- _Raw records_:
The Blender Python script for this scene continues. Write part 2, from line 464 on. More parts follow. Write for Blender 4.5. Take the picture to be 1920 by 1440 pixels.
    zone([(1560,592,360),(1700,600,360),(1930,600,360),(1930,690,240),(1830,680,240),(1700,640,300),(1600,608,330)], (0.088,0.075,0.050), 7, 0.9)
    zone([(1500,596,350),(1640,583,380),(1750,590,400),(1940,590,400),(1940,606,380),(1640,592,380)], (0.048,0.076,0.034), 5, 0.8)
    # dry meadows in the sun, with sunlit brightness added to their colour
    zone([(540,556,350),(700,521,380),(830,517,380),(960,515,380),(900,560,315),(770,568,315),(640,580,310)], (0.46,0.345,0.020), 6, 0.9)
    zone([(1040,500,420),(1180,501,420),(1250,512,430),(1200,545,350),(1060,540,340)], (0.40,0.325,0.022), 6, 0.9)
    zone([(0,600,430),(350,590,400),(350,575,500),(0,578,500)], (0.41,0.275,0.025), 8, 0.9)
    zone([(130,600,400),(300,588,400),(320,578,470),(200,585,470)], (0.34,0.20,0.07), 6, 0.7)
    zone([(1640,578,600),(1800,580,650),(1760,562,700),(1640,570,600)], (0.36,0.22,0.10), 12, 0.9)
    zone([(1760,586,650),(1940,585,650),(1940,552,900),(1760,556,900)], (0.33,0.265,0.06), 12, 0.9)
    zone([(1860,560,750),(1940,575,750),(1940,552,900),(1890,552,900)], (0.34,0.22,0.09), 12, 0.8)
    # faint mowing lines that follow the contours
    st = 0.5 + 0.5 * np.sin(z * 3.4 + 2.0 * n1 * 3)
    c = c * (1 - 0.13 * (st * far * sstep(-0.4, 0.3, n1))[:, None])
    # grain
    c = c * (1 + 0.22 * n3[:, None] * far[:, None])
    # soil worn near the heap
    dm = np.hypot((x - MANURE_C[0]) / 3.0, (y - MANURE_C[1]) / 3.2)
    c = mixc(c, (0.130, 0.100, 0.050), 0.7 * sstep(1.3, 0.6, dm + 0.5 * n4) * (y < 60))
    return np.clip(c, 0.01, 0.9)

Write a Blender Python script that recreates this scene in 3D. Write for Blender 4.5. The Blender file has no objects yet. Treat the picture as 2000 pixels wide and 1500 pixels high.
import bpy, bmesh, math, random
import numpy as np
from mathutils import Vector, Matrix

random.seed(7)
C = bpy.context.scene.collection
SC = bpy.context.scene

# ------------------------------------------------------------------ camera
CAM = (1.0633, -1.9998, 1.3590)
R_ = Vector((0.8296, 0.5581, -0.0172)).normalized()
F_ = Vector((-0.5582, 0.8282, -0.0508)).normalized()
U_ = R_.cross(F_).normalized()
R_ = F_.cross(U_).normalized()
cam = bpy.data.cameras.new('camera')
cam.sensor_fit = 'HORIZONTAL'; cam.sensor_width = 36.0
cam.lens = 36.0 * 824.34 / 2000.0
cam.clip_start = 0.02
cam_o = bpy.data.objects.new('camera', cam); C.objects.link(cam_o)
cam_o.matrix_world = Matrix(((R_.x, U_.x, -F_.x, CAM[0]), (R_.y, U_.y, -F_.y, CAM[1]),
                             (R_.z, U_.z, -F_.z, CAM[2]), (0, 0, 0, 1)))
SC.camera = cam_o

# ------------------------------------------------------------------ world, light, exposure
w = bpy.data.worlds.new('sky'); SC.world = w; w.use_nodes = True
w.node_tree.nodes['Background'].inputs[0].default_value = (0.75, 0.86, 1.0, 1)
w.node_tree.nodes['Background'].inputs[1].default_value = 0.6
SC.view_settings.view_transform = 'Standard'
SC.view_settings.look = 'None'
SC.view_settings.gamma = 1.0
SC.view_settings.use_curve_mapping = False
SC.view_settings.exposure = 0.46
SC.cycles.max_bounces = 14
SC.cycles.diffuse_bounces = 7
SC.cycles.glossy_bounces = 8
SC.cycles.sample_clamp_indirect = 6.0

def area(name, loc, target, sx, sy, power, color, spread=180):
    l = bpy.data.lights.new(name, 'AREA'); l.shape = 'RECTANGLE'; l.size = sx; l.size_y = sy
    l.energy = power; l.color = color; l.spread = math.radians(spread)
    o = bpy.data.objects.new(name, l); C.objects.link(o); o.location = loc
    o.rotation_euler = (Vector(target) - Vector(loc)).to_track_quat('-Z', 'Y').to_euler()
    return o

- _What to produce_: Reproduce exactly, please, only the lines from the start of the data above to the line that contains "(0.40,0.325,0.022), 6, 0.9)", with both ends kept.

- _Result of the exercise_:
The Blender Python script for this scene continues. Write part 2, from line 464 on. More parts follow. Write for Blender 4.5. Take the picture to be 1920 by 1440 pixels.
    zone([(1560,592,360),(1700,600,360),(1930,600,360),(1930,690,240),(1830,680,240),(1700,640,300),(1600,608,330)], (0.088,0.075,0.050), 7, 0.9)
    zone([(1500,596,350),(1640,583,380),(1750,590,400),(1940,590,400),(1940,606,380),(1640,592,380)], (0.048,0.076,0.034), 5, 0.8)
    # dry meadows in the sun, with sunlit brightness added to their colour
    zone([(540,556,350),(700,521,380),(830,517,380),(960,515,380),(900,560,315),(770,568,315),(640,580,310)], (0.46,0.345,0.020), 6, 0.9)
    zone([(1040,500,420),(1180,501,420),(1250,512,430),(1200,545,350),(1060,540,340)], (0.40,0.325,0.022), 6, 0.9)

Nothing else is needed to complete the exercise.